Guarding Against Heart Attacks

In reading 1 Kings I’m appalled by Solomon’s fall.  In chapter 8 we find Solomon’s epic recital of God’s greatness at the dedication of the new temple.  Again, in chapter 9, God appeared to him a second time and promised: “I have consecrated this house that you have built, by putting my name there forever.  My eyes and my heart will be there for all time.”  But by chapter 11 we find a grim new report: “and the LORD was angry with Solomon because his heart turned away from the LORD, the God of Israel, who had appeared to him twice.”  What happened?

The answer: Solomon failed to follow his own advice in Proverbs 4:23 to “Keep your heart with all vigilance, for from it flow the springs of life”. In Solomon’s case we read of the specifics: “Now King Solomon loved many foreign women . . .” (1 Kings 11:1).  That was common in his day, as treaties between countries were certified by marriages—something he fully embraced.  And with those foreign wives came their foreign gods.

As we reflect on Solomon’s life we do well to remember Paul’s warning about spiritual warfare in Ephesians 2:1-3 and 6:12—that our own spiritual health comes in recognizing our real challenge: we face an ongoing opposition from spiritual forces that once ruled us through “the desires of the body and the mind” (2:3).

The key word is “desires”—whether we think of Solomon’s love for women or our own distracting desires.  Anything that keeps us from a life-changing love for God is sin.  So how do we guard our hearts against the attacks that come to us through the many attractions—the “desires”—our enemy has at hand?

The traditional answer offered by the stoic strain of Christianity relies on the mind and the will: first we learn which choices are proper, then we make those choices.  And, at some level, it seems like a sound response.  A child, for instance, is told to stop doing something they “want” to do—speaking of that behavior as an expressed desire—or else they will face some consequence.  The question, of course, is whether the consequences are great enough to make them “want” to change.

We need to notice, however, that “desires” and “wants” are one and the same: the affective orientation of the heart.  We always do what we “want” to do, and only when a competing desire overcomes a lesser desire does our “want” change.  So a person may choose to take a painful course in college that seems like a stoic decision because they “know” it’s the right choice.  But in reality they do it because they “want” the degree that the course will help bring about.

Our naïve failure to grasp that connection—that our desires shape everything we do—is what makes us vulnerable to moral heart attacks.  The traditional troika of evil—the world, the flesh, and the devil—are only as effective as their affective powers are in drawing us away from God.  Solomon certainly loved God at some level, but God was no match for the attractive women offered to him as “treaty brides” by the regional kings who wanted to shape what Solomon wanted.  He might have asked God for advice about what would please him, as his father David normally did.  But even David failed to ask God what would most please him in the case of Bathsheba.  There David wanted another man’s wife more than he wanted God’s delight.  Like father, like son.
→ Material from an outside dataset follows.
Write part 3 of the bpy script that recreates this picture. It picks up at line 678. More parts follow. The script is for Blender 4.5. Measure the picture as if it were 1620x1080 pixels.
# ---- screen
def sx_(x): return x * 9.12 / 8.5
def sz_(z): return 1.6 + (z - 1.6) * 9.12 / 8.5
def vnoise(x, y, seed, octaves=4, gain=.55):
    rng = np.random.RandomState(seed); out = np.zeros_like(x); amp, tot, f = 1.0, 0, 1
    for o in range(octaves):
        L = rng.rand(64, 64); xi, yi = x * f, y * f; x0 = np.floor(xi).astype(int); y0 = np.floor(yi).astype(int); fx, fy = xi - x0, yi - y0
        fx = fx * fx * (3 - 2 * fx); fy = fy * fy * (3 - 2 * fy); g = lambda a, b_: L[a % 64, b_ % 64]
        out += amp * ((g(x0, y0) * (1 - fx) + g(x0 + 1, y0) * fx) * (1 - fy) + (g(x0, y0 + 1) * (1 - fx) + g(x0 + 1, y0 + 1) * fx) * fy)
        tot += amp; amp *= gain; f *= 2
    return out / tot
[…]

How, then, do we guard our own hearts against ungodly desires—including the socially acceptable desires for self-advancing wisdom, power, wealth (in Jeremiah 9) and glory (John 5)?  The only answer is for us to set the eyes of our hearts towards Christ as the one who is ultimately attractive once we truly see him.  For us to remain secure we should desire more of Christ; to set our minds on him by responding to his Spirit’s captivating presence as he discloses Christ’s own heart to us.  It works for as long as we want to guard our hearts.

That, of course, is easy to write but it often fails to work.  Why the failures?  Because we often want other things more than we want Christ’s pleasure.  And because nothing can overcome a desire in us, given that the nature of a desire is to be self-protective: it’s the feature in us that doesn’t want to change!

So we need to ask Christ to give us new desires.  We need to expose our hearts to what delights him—a gift offered to us in Scriptures.  We need to ask him to examine our hearts to see if there are any wayward desires active in us—desires we may still want to protect—and ask him to lead us in his own ways.  If God answers prayers—and he does—we will be less and less vulnerable to the heart attacks we see all around us.

One Response to Guarding Against Heart Attacks

  1. Brian Patrick January 12, 2011 at 4:22 pm #

    This is so true! And it reminds me of another verse I’ve heard quoted often “Taste and see that the Lord is good!” Maybe we too easily forget that what our hearts most deeply desire is just him.